• [Task brief]: Copy out all lines that carry the word "were".

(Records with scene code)
★ ★ ★ ★ ★
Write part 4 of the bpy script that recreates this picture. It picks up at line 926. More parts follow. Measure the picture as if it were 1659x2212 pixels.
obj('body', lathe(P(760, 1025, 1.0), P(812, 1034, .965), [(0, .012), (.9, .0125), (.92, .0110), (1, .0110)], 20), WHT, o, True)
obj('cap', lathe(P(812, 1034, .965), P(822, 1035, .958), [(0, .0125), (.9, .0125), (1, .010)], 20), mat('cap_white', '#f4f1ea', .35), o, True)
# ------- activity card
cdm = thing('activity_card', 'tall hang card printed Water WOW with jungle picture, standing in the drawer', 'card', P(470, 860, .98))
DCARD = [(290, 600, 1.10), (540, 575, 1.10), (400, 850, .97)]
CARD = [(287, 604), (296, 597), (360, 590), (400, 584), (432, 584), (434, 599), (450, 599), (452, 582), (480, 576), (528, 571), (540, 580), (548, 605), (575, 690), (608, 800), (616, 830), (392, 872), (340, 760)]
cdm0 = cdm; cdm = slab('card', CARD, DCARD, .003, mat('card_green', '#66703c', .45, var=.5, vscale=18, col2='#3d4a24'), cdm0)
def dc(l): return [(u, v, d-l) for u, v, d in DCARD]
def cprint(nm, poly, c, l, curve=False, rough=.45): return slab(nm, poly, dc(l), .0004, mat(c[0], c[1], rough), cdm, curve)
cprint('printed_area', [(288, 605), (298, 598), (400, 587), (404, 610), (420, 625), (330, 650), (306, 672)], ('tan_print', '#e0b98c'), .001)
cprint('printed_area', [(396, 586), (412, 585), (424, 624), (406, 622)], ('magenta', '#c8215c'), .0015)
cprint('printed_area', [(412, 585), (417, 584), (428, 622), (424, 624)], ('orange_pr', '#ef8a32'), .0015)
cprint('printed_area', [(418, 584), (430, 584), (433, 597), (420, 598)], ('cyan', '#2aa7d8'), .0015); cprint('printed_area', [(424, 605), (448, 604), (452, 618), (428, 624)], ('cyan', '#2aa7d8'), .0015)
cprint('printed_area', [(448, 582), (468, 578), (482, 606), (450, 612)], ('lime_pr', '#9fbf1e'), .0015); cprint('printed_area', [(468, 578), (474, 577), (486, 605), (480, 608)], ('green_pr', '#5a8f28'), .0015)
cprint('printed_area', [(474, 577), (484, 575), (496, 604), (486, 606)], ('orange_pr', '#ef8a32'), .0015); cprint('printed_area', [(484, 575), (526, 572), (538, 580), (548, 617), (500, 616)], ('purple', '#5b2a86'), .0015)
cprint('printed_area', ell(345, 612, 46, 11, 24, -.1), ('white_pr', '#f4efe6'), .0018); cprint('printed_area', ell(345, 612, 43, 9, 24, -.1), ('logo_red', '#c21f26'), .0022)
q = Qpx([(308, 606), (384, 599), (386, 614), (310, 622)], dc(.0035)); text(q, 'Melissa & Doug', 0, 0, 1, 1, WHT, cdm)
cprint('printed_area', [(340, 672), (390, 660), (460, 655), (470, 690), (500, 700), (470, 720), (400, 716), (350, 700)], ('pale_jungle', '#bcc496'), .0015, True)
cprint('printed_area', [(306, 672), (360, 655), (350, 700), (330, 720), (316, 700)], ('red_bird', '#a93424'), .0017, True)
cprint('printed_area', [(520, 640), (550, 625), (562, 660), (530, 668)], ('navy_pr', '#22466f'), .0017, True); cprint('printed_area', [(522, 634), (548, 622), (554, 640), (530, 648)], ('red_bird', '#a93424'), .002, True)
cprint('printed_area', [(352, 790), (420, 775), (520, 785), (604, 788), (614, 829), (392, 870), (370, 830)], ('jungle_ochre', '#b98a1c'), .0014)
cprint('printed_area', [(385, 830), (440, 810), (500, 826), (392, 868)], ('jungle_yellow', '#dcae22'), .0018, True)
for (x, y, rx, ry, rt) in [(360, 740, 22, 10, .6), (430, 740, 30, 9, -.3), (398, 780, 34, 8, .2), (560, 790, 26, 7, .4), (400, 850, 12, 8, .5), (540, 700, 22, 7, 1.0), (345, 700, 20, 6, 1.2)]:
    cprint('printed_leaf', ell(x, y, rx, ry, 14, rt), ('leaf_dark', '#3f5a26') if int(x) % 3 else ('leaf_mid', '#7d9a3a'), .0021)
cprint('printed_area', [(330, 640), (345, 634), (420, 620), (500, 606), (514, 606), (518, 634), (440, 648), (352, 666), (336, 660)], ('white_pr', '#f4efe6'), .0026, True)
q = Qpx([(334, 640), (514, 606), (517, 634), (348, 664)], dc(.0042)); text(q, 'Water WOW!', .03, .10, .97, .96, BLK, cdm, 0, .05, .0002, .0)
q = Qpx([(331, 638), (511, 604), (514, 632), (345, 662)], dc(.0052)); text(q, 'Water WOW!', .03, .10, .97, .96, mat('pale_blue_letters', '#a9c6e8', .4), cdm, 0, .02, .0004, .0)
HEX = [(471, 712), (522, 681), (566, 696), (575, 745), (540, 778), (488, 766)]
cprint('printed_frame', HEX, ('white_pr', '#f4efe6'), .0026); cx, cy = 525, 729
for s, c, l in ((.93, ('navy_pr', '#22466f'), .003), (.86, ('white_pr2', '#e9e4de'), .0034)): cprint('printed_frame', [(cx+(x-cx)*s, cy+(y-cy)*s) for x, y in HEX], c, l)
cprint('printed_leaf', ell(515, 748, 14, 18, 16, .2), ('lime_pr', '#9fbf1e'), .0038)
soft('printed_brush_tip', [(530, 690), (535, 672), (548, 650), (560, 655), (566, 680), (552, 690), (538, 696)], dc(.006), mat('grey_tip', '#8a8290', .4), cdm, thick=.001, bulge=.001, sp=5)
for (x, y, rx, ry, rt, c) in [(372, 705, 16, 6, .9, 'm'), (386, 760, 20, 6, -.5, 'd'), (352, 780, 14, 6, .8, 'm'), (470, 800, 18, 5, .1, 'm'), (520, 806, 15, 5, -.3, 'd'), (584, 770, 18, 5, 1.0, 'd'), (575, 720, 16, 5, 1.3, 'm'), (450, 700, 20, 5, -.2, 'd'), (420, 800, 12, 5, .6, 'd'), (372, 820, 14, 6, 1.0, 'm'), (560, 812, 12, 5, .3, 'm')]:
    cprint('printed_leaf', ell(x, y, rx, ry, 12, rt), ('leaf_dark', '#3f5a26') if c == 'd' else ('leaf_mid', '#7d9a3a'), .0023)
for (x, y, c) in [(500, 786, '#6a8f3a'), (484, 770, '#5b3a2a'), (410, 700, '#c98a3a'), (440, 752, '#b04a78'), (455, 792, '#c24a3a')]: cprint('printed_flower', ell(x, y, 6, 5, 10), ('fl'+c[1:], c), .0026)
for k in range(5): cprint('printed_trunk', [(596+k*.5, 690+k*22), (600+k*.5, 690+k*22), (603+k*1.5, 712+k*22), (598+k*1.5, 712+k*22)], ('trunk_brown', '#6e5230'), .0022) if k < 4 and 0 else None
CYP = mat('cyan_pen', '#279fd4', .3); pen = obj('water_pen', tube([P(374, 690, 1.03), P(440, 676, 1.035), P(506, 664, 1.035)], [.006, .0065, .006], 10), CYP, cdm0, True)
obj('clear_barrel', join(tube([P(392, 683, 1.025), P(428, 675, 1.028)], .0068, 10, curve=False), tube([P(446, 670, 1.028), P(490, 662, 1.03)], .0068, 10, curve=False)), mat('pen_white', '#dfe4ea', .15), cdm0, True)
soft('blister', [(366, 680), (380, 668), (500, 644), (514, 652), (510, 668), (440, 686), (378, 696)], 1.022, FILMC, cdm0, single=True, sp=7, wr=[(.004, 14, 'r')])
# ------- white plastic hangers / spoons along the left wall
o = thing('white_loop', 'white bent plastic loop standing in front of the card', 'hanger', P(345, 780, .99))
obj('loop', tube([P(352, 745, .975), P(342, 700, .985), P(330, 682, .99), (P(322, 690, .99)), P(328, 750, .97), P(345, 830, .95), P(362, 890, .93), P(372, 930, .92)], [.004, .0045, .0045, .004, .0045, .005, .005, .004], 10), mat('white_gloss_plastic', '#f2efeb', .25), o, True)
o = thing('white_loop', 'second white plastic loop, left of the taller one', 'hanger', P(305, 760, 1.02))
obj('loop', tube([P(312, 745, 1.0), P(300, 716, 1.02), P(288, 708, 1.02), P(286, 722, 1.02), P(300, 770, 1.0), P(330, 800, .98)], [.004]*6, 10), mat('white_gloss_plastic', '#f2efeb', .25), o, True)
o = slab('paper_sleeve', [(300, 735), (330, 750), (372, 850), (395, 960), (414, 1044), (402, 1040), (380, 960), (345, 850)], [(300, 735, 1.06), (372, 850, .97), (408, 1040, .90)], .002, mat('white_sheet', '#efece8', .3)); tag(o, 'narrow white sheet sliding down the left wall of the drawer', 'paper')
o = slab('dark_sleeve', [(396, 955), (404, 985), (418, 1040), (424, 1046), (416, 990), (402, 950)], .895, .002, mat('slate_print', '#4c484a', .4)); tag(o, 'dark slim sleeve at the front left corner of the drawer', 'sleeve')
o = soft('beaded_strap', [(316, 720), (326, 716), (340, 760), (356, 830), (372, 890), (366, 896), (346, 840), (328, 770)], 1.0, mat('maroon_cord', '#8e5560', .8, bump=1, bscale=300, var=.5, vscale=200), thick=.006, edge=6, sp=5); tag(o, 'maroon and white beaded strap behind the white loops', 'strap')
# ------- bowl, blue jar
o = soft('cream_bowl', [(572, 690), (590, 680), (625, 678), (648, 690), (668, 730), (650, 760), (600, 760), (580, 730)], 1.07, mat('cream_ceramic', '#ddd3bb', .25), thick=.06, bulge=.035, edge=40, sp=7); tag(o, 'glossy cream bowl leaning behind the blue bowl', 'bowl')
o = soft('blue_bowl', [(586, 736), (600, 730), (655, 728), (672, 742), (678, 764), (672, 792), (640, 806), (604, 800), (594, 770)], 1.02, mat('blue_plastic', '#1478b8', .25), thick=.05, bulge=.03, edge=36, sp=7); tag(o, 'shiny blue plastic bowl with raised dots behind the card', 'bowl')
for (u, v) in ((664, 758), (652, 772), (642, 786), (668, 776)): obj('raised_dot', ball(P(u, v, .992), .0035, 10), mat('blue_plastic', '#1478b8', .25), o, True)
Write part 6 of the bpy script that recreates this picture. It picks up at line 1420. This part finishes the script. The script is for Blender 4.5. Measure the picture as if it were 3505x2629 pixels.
★ ★ ★ ★ ★
• [Reply]:
Write part 4 of the bpy script that recreates this picture. It picks up at line 926. More parts follow. Measure the picture as if it were 1659x2212 pixels.
Write part 6 of the bpy script that recreates this picture. It picks up at line 1420. This part finishes the script. The script is for Blender 4.5. Measure the picture as if it were 3505x2629 pixels.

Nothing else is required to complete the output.